Albums like Today and Father of the Delta Blues caused some of the electric bluesmen of Chicago to re-examine their roots and go acoustic. Muddy Waters tried it with some success on Folk Singer. Two others who tried this together are guitarist Buddy Guy and harmonica wizard Junior Wells. Both had played together in Waters’ electric band in Chicago, and both continued to record in the same style on their own. But a trip to Paris got them into the studio to do Going Back To Acoustic [Pure Pleasure/Isabel PPAN001] in 1981. Spurred on by the success of their inspirations on the folk circuit, Guy and Wells decided that they should show the world that they, too, could play the blues in an authentic manner. So well did Going Back turn out that once you hear the album it’ll be hard to recall that many of these songs began life electrified.

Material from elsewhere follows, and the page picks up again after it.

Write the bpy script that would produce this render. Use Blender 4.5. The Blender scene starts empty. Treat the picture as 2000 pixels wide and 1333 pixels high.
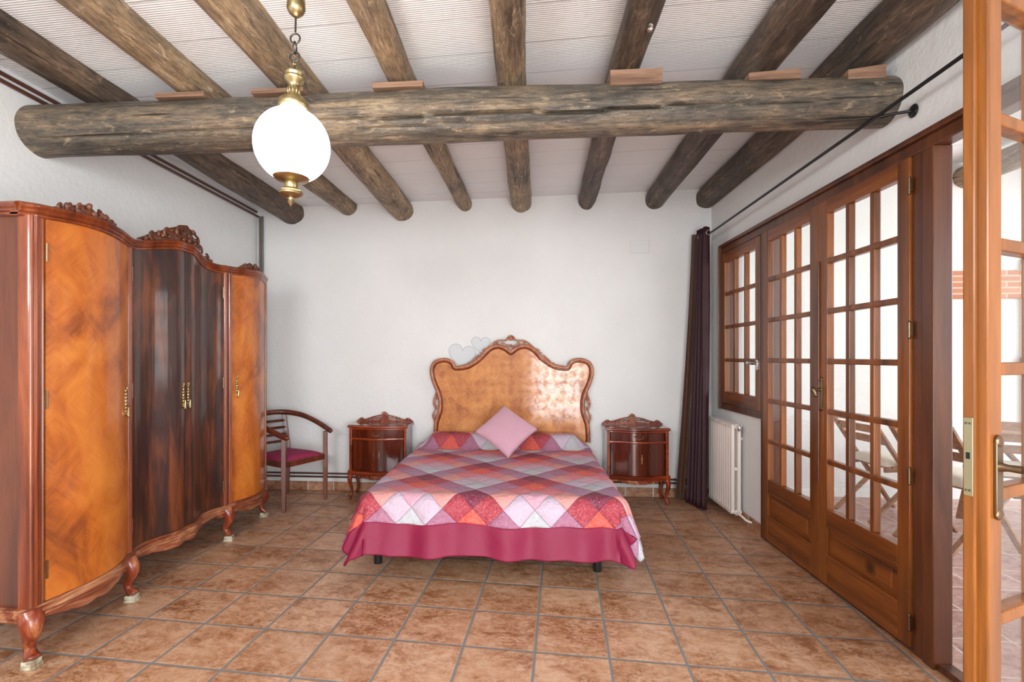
import bpy, bmesh, math, random
from mathutils import Vector, Matrix, noise
random.seed(7)
C = bpy.context.scene.collection
PI = math.pi

# ------------------------------------------------------------------ camera
CAM_H, YAW, FPX, PPX, PPY = 1.341, 0.0752, 982.03, 950.0, 696.34
cd = bpy.data.cameras.new('camera'); cam = bpy.data.objects.new('camera', cd); C.objects.link(cam)
cd.sensor_fit = 'HORIZONTAL'; cd.sensor_width = 36.0; cd.lens = FPX / 2000 * 36.0
cd.shift_x = (1000 - PPX) / 2000; cd.shift_y = (PPY - 666.5) / 2000
cd.clip_start = 0.05; cd.clip_end = 200
cam.location = (0, 0, CAM_H); cam.rotation_euler = (PI / 2, 0, YAW)
bpy.context.scene.camera = cam
# ------------------------------------------------------------------ world and exposure
vs = bpy.context.scene.view_settings
vs.view_transform = 'Standard'; vs.look = 'None'; vs.gamma = 1.0; vs.use_curve_mapping = False
vs.exposure = 0.4
w = bpy.data.worlds.new('sky'); bpy.context.scene.world = w; w.use_nodes = True
wn = w.node_tree.nodes; wl = w.node_tree.links
bg = wn['Background']; bg.inputs['Strength'].default_value = 2.2
wg = wn.new('ShaderNodeTexCoord'); wsx = wn.new('ShaderNodeSeparateXYZ'); wr = wn.new('ShaderNodeValToRGB')
wl.new(wg.outputs['Generated'], wsx.inputs[0]); wl.new(wsx.outputs['Z'], wr.inputs[0]); wl.new(wr.outputs[0], bg.inputs['Color'])
wr.color_ramp.elements[0].position = 0.0; wr.color_ramp.elements[0].color = (0.95, 0.95, 0.92, 1)
wr.color_ramp.elements[1].position = 0.7; wr.color_ramp.elements[1].color = (0.62, 0.76, 1.0, 1)


def area(name, loc, rot, sx, sy, power, col=(1, 1, 1)):
    l = bpy.data.lights.new(name, 'AREA'); l.shape = 'RECTANGLE'; l.size = sx; l.size_y = sy
    l.energy = power; l.color = col
    o = bpy.data.objects.new(name, l); C.objects.link(o); o.location = loc; o.rotation_euler = rot
    return o


# daylight entering by the openings, plus fill from an added high rear one
area('rear_door_daylight', (0.88, -1.28, 1.08), (PI / 2, 0, 0), 1.36, 2.1, 104, (0.95, 0.98, 1.0))
area('added_rear_fill', (-1.35, -1.28, 2.15), (PI / 2, 0, 0), 1.3, 0.7, 62, (0.95, 0.98, 1.0))  # fill lamp at an invented high opening, brightens upper walls and ceiling
area('terrace_side_daylight', (5.75, 1.8, 1.7), (PI / 2, 0, PI / 2), 6.0, 2.4, 150, (0.97, 0.99, 1.0))

# ------------------------------------------------------------------ helpers


class MB:
    def __init__(s): s.bm = bmesh.new()

    def box(s, x0, x1, y0, y1, z0, z1, M=None):
        vs_ = [s.bm.verts.new(Vector((x, y, z)) if M is None else M @ Vector((x, y, z))) for x in (x0, x1) for y in (y0, y1) for z in (z0, z1)]
        for f in ((0, 1, 3, 2), (4, 6, 7, 5), (0, 4, 5, 1), (2, 3, 7, 6), (0, 2, 6, 4), (1, 5, 7, 3)):
            s.bm.faces.new([vs_[i] for i in f])
        return s

    def bar(s, a, b, w_, h_, up=(0, 0, 1)):
        a = Vector(a); b = Vector(b); d = (b - a); L = d.length; d.normalize()
        u = Vector(up); r = d.cross(u)
        if r.length < 1e-4: r = d.cross(Vector((1, 0, 0)))
        r.normalize(); u = r.cross(d)
        M = Matrix.Translation(a) @ Matrix((d, r, u)).transposed().to_4x4()
        return s.box(0, L, -w_ / 2, w_ / 2, -h_ / 2, h_ / 2, M)

    def rings(s, rings, closed_ends=True, loop=True):
        vr = [[s.bm.verts.new(p) for p in r] for r in rings]
        n = len(rings[0])
        for a, b in zip(vr, vr[1:]):
            for i in range(n if loop else n - 1):
                j = (i + 1) % n
                try: s.bm.faces.new((a[i], a[j], b[j], b[i]))
                except ValueError: pass
        if closed_ends and loop:
            s.bm.faces.new(vr[0][::-1]); s.bm.faces.new(vr[-1])
        return vr

    def tube(s, pts, r, n=10, flat=1.0, up=None):
        pts = [Vector(p) for p in pts]
        if not hasattr(r, '__len__'): r = [r] * len(pts)
        prev = None; rs = []
        for i, p in enumerate(pts):
            t = (pts[min(i + 1, len(pts) - 1)] - pts[max(i - 1, 0)])
            if t.length < 1e-9: t = Vector((0, 0, 1))
            t.normalize()
            if prev is None:
                u = Vector(up) if up else (Vector((0, 0, 1)) if abs(t.z) < 0.9 else Vector((1, 0, 0)))
            else: u = prev
            u = (u - t * u.dot(t))
            if u.length < 1e-6: u = t.orthogonal()
            u.normalize(); prev = u; v = t.cross(u)
            rs.append([p + (u * math.cos(a) + v * math.sin(a) * flat) * r[i] for a in (2 * PI * k / n for k in range(n))])
        s.rings(rs); return s

    def lathe(s, prof, loc=(0, 0, 0), n=24, M=None):
        rs = []
        for (r, z) in prof:
            ring = [Vector((loc[0] + max(r, 1e-4) * math.cos(2 * PI * k / n), loc[1] + max(r, 1e-4) * math.sin(2 * PI * k / n), loc[2] + z)) for k in range(n)]
            rs.append([M @ p for p in ring] if M else ring)
        s.rings(rs); return s

    def prism(s, poly, axis, a, b, M=None):
        """poly of 2D points; axis 'x','y','z' = extrusion axis from a to b"""
        def P(u, v, t):
            q = {'x': (t, u, v), 'y': (u, t, v), 'z': (u, v, t)}[axis]
            return (M @ Vector(q)) if M else Vector(q)
        A = [s.bm.verts.new(P(u, v, a)) for u, v in poly]; B = [s.bm.verts.new(P(u, v, b)) for u, v in poly]
        s.bm.faces.new(A); s.bm.faces.new(B[::-1])
        n = len(poly)
        for i in range(n): s.bm.faces.new((A[i], B[i], B[(i + 1) % n], A[(i + 1) % n]))
        return s

    def ball(s, c, r, sx=1, sy=1, sz=1, u=12, v=8, M=None):
        m = Matrix.Translation(Vector(c)) @ (M if M else Matrix.Identity(4)) @ Matrix.Diagonal((sx, sy, sz, 1))
        bmesh.ops.create_uvsphere(s.bm, u_segments=u, v_segments=v, radius=r, matrix=m); return s

    def torus(s, c, R, r, M=None, n=20, m=8):
        rs = []
        for i in range(n):
            a = 2 * PI * i / n; cc = Vector((R * math.cos(a), R * math.sin(a), 0)); e = cc.normalized()
            rs.append([cc + (e * math.cos(b) + Vector((0, 0, 1)) * math.sin(b)) * r for b in (2 * PI * k / m for k in range(m))])
        T = Matrix.Translation(Vector(c)) @ (M if M else Matrix.Identity(4))
        rs = [[T @ p for p in q] for q in rs]
        vr = [[s.bm.verts.new(p) for p in q] for q in rs]
        for i in range(n):
            a, b = vr[i], vr[(i + 1) % n]
            for k in range(m): s.bm.faces.new((a[k], b[k], b[(k + 1) % m], a[(k + 1) % m]))
        return s

    def build(s, name, mat, parent=None, smooth=40, bevel=0, loc=None, rz=0):
        bmesh.ops.recalc_face_normals(s.bm, faces=s.bm.faces)
        for f in s.bm.faces: f.smooth = bool(smooth)
        if smooth:
            for e in s.bm.edges:
                if len(e.link_faces) == 2 and e.calc_face_angle(0) > math.radians(smooth): e.smooth = False
        me = bpy.data.meshes.new(name); s.bm.to_mesh(me); s.bm.free()
        me.materials.append(mat)
        o = bpy.data.objects.new(name, me); C.objects.link(o)
        if parent: o.parent = parent
        if loc: o.location = loc
        if rz: o.rotation_euler = (0, 0, rz)
        if bevel:
            m = o.modifiers.new('bevel', 'BEVEL'); m.width = bevel; m.segments = 2; m.limit_method = 'ANGLE'
        return o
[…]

Side one is mostly Buddy Guy and his guitar with occasional assistance from Junior Wells on vocals. Guy takes a crack at songs by John Lee Hooker as well as his own compositions. The sound is extremely three-dimensional and alive. You’ll hear detail aplenty. Side two contains mostly Wells with help from Guy on guitar. Once again the sonics are top notch, allowing you to close your eyes and "see" Buddy and Junior playing the blues right in front of you.

So if you are truly interested in hearing the real, honest-to-goodness blues played and sung as it has been for centuries, any or all of these albums will give you a dose of what ails you. Pure Pleasure Records sumptuously packaged and carefully pressed them all. Thanks go out to Pure Pleasure’s Tony Hickcott for reissuing these classic titles in such a pristine manner. Ironically, an Englishman has reminded us Americans what our own homegrown music is about.